PHOENIX — Suns head coach Jeff Hornacek conducted his first official practice with the team on Tuesday, but only a handful of the players who will fill out the regular season roster were in attendance.
The session was for the Suns’ Summer League squad, which will play its opening game in Las Vegas on Saturday. But returning players Kendall Marshall, Markieff Morris, Marcus Morris, and P.J. Tucker will play, in order to try and gain some personal improvement, as well as some experience learning what the expectations will be from their new head coach.
The message from Hornacek during his first practice with the team was made crystal clear.
“He wants us to run,” Marshall said. “He definitely wants us to run. We covered some secondary things — drags, getting the ball to the other side of the floor, making sure we’re getting our bigs the ball. But we definitely want to get up and down the court.”
Phoenix ranked 29 out of 30 teams in points scored per 100 possessions last season, but the pace the team played at ranked them at ninth. Having an uptempo offense is one thing, but being efficient while doing so is something else entirely. The Suns were also near the bottom of the league in turnover ratio, and that’s an area Hornacek knows can come with the territory of pushing the pace if guys aren’t in shape.

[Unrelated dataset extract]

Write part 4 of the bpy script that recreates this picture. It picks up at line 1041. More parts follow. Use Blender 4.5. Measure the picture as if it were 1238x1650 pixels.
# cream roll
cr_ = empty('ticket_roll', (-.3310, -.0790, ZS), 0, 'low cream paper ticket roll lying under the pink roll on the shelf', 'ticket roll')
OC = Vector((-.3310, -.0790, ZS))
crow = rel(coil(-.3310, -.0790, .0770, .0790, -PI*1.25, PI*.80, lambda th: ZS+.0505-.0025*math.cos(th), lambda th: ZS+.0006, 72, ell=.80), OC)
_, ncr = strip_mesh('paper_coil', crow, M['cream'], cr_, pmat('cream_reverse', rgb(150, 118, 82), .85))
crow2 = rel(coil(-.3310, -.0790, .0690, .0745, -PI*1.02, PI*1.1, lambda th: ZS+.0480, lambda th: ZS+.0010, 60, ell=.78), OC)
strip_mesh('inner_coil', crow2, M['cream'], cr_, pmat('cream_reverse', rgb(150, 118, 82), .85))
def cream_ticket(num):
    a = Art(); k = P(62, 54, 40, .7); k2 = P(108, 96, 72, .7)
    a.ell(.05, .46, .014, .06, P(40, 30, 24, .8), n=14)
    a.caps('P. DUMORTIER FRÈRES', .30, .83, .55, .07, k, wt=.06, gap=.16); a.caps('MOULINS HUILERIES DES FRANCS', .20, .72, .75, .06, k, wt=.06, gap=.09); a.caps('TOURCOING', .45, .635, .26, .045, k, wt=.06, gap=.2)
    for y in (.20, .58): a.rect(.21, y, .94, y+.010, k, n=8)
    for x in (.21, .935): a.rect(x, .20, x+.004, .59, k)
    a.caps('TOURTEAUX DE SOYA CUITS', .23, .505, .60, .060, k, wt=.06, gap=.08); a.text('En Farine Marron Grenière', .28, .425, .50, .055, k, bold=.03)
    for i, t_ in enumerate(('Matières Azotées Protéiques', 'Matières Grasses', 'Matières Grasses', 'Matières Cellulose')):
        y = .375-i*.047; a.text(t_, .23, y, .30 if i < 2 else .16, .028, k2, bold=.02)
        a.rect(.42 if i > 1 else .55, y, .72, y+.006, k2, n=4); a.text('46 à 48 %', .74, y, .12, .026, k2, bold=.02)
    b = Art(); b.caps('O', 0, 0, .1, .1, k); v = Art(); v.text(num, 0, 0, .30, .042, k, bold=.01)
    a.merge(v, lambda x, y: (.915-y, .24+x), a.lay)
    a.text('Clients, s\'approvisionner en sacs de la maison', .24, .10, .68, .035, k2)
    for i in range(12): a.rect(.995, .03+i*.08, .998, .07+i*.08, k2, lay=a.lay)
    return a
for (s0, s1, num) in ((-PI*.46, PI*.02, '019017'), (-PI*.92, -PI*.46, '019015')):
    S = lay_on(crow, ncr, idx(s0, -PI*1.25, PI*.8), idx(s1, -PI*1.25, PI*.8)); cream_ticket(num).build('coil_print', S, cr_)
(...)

“We want to push the ball, and that’s the hard thing,” Hornacek said. “When you’re pushing the ball you have a tendency maybe to have more turnovers. Guys, when they do get tired, that’s when they lose their focus. We’re going to expect that we’ll have some of that. We obviously don’t want the turnovers, but it’s going to happen.”
Hornacek is trying to install some basic offensive principles while also focusing on the conditioning aspect.
“Some of them are used to just walking the ball up the court, or not getting into the post quickly,” Hornacek said. “We’re making our first big down the court get to the post, and they’re so not used to doing it that even when the bigs go in there, the guards aren’t hitting them with the ball, so the guy probably feels like he’s running for nothing. But they’ll get that as the practices go on.”
The Suns have some players, especially at the guard spots, that should be able to get things initiated quickly. Goran Dragic likes to play at a fast pace, and newly-acquired Eric Bledsoe was described as a blur during the postseason by his then-Clippers teammate Chris Paul.
With the uptempo style being part of the message from day one, the Suns should have plenty of time to get the team acclimated to what Hornacek wants to do. The new head coach was pleased with how his players handled it, at least after just one day.
“It was an extremely difficult practice,” he said. “But nobody really dogged it at all. They basically ran for almost two hours, so it was good to see.”